Friday, Mar. 27, 1964
Surprises All Over
In three Latin American nations last week, elections produced some eyebrow-raising results--two because they brought serious reverses for government parties, the other simply because it was honest.
sb CHILE: With general elections less than six months away, a congressional election in Curico, south of Santiago, turned the sleepy farming province into a sort of Latin New Hampshire. Campaigning as if it were the real thing were the three principal presidential candidates: Julio Duran of the right-wing Democratic Front, the coalition of President Jorge Alessandri (who cannot succeed himself); Salvador Allende of the Communist-dominated Popular Action Front; and Eduardo Frei of the left-of-center Christian Democrats. In 1958 Allende came breathtakingly close to becoming the first avowed far-leftist to be elected President in Latin America. In Curico, Allende's candidate for Congress won with 39% of the vote. Duran's man got only 31%, and the Christian Democrat came on strong with 27%. Indicative or not, the results sent shock waves through the Democratic Front, prompted Duran's resignation, and led to speculation that a new non-Communist coalition may be formed, with able, eloquent Christian Democrat Frei at its head.
sb COLOMBIA: In elections to fill half of the seats in the Chamber of Deputies, an old, deposed dictator pulled off a disturbing ballot-box coup. Ex-General Gustavo Rojas Pinilla, 64, tough right-wing dictator from 1953 until he was overthrown in 1957, is barred by law from politics, lives in semi-exile in his backlands home. Under no such restraint, his resurgent party lambasted President Guillermo Leon Valencia's bipartisan government for higher income taxes, deficit spending and spiraling living costs. Rojas-backed candidates piled up 21% of the vote, to win 27 seats v. six in the last Congress. Though the ruling Liberal-Conservative front was still well in control, Rojas' rise could pose a serious threat to Colombia's six-year-old ruling coalition.

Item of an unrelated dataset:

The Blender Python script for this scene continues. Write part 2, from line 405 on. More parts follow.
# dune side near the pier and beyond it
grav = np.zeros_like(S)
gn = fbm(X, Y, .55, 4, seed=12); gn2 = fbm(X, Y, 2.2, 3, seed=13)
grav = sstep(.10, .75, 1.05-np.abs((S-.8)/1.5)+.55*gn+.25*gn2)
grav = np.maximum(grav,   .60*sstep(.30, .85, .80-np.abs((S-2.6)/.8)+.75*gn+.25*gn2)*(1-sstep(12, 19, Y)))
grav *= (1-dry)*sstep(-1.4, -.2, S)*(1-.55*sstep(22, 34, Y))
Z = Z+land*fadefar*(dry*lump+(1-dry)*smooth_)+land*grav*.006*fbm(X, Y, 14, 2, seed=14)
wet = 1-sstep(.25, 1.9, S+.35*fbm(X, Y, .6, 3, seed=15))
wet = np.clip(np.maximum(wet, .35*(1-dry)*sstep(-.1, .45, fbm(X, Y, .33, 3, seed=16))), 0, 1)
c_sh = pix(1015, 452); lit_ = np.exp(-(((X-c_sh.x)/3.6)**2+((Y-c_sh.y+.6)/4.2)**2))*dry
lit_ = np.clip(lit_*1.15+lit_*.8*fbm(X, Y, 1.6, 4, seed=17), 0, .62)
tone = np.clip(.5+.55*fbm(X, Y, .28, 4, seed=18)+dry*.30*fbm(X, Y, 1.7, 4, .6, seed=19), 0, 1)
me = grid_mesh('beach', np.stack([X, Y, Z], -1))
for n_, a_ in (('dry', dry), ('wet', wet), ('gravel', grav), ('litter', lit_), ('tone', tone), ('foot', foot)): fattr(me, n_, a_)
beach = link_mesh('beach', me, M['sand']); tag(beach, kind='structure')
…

sb EL SALVADOR: In 1961 opposition parties were thoroughly discouraged when President Julio Rivera's National Conciliation Party won all 54 seats in the legislature. They even boycotted the presidential election the next year. A reform-minded, military man, Rivera was embarrassed, promised an honest count on the basis of proportional representation for 1964. The opposition remained skeptical but campaigned vigorously through the tiny Central American republic. When the votes were tallied, Rivera's party retained 32 Assembly seats; the Christian Democrats took 14 seats plus the mayoralty of San Salvador, while another middle-of-the-road party got six. No one was more surprised than opposition leaders themselves, who praised Rivera for "a real democratic achievement."